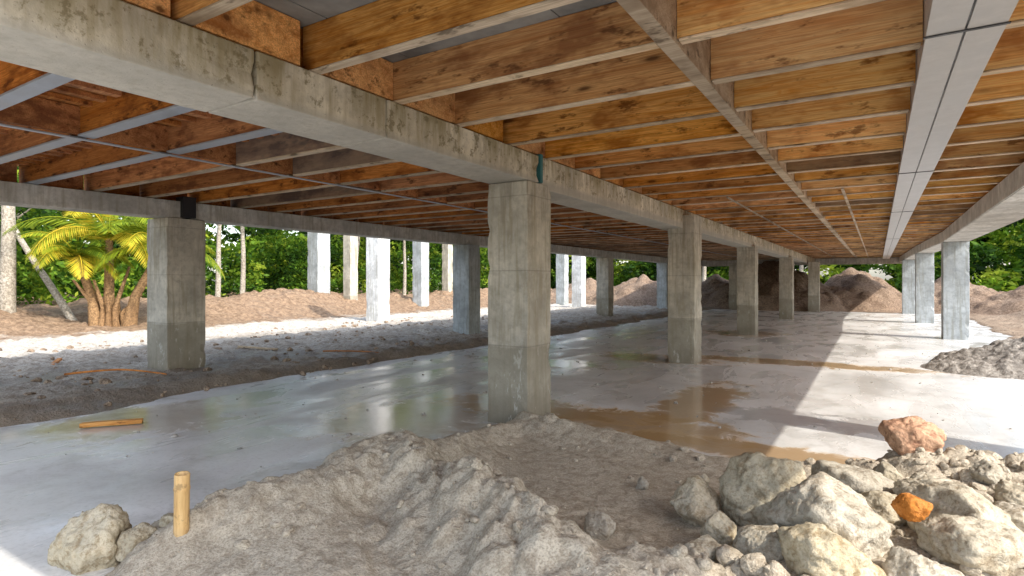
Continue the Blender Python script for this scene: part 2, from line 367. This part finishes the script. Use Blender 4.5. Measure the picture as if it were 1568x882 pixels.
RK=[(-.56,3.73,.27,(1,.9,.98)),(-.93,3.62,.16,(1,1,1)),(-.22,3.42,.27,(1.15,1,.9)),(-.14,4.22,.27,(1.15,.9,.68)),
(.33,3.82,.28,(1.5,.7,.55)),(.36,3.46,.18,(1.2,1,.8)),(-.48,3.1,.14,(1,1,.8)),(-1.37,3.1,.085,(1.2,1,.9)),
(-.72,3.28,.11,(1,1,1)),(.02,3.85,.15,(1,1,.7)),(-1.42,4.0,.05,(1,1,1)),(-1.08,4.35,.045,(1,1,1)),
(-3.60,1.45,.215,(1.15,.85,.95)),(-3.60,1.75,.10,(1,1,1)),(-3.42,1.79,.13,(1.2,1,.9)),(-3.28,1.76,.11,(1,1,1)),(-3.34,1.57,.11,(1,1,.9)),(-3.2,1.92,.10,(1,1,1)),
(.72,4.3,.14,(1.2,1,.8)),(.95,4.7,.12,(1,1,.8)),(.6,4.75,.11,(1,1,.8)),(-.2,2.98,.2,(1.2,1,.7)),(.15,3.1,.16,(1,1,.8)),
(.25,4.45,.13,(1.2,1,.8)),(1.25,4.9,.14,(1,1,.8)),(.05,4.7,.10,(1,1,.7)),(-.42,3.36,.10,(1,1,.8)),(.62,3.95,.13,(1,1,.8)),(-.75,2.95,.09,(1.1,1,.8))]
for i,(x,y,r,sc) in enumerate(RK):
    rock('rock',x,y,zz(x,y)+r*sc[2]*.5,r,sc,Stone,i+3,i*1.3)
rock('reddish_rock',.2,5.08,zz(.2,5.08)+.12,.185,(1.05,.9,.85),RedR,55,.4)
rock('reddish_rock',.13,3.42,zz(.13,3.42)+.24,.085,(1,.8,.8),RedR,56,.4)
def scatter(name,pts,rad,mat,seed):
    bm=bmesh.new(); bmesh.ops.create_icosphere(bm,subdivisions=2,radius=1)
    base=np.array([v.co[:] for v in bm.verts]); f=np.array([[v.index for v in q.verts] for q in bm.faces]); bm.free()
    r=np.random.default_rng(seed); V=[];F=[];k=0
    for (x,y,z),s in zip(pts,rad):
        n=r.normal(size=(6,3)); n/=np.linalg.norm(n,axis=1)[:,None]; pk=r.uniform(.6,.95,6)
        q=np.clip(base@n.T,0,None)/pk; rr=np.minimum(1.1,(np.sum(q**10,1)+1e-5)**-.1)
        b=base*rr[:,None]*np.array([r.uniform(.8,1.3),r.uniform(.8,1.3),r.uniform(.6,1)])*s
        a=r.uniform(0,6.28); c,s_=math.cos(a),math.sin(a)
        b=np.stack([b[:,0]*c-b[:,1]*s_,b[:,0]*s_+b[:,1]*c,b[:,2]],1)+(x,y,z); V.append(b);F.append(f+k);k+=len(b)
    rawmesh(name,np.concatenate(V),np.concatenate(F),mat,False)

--

**Challenge:**
Reproduce the full material exactly, excluding the pictures.

**Response below:**
Continue the Blender Python script for this scene: part 2, from line 367. This part finishes the script. Use Blender 4.5. Measure the picture as if it were 1568x882 pixels.
RK=[(-.56,3.73,.27,(1,.9,.98)),(-.93,3.62,.16,(1,1,1)),(-.22,3.42,.27,(1.15,1,.9)),(-.14,4.22,.27,(1.15,.9,.68)),
(.33,3.82,.28,(1.5,.7,.55)),(.36,3.46,.18,(1.2,1,.8)),(-.48,3.1,.14,(1,1,.8)),(-1.37,3.1,.085,(1.2,1,.9)),
(-.72,3.28,.11,(1,1,1)),(.02,3.85,.15,(1,1,.7)),(-1.42,4.0,.05,(1,1,1)),(-1.08,4.35,.045,(1,1,1)),
(-3.60,1.45,.215,(1.15,.85,.95)),(-3.60,1.75,.10,(1,1,1)),(-3.42,1.79,.13,(1.2,1,.9)),(-3.28,1.76,.11,(1,1,1)),(-3.34,1.57,.11,(1,1,.9)),(-3.2,1.92,.10,(1,1,1)),
(.72,4.3,.14,(1.2,1,.8)),(.95,4.7,.12,(1,1,.8)),(.6,4.75,.11,(1,1,.8)),(-.2,2.98,.2,(1.2,1,.7)),(.15,3.1,.16,(1,1,.8)),
(.25,4.45,.13,(1.2,1,.8)),(1.25,4.9,.14,(1,1,.8)),(.05,4.7,.10,(1,1,.7)),(-.42,3.36,.10,(1,1,.8)),(.62,3.95,.13,(1,1,.8)),(-.75,2.95,.09,(1.1,1,.8))]
for i,(x,y,r,sc) in enumerate(RK):
    rock('rock',x,y,zz(x,y)+r*sc[2]*.5,r,sc,Stone,i+3,i*1.3)
rock('reddish_rock',.2,5.08,zz(.2,5.08)+.12,.185,(1.05,.9,.85),RedR,55,.4)
rock('reddish_rock',.13,3.42,zz(.13,3.42)+.24,.085,(1,.8,.8),RedR,56,.4)
def scatter(name,pts,rad,mat,seed):
    bm=bmesh.new(); bmesh.ops.create_icosphere(bm,subdivisions=2,radius=1)
    base=np.array([v.co[:] for v in bm.verts]); f=np.array([[v.index for v in q.verts] for q in bm.faces]); bm.free()
    r=np.random.default_rng(seed); V=[];F=[];k=0
    for (x,y,z),s in zip(pts,rad):
        n=r.normal(size=(6,3)); n/=np.linalg.norm(n,axis=1)[:,None]; pk=r.uniform(.6,.95,6)
        q=np.clip(base@n.T,0,None)/pk; rr=np.minimum(1.1,(np.sum(q**10,1)+1e-5)**-.1)
        b=base*rr[:,None]*np.array([r.uniform(.8,1.3),r.uniform(.8,1.3),r.uniform(.6,1)])*s
        a=r.uniform(0,6.28); c,s_=math.cos(a),math.sin(a)
        b=np.stack([b[:,0]*c-b[:,1]*s_,b[:,0]*s_+b[:,1]*c,b[:,2]],1)+(x,y,z); V.append(b);F.append(f+k);k+=len(b)
    rawmesh(name,np.concatenate(V),np.concatenate(F),mat,False)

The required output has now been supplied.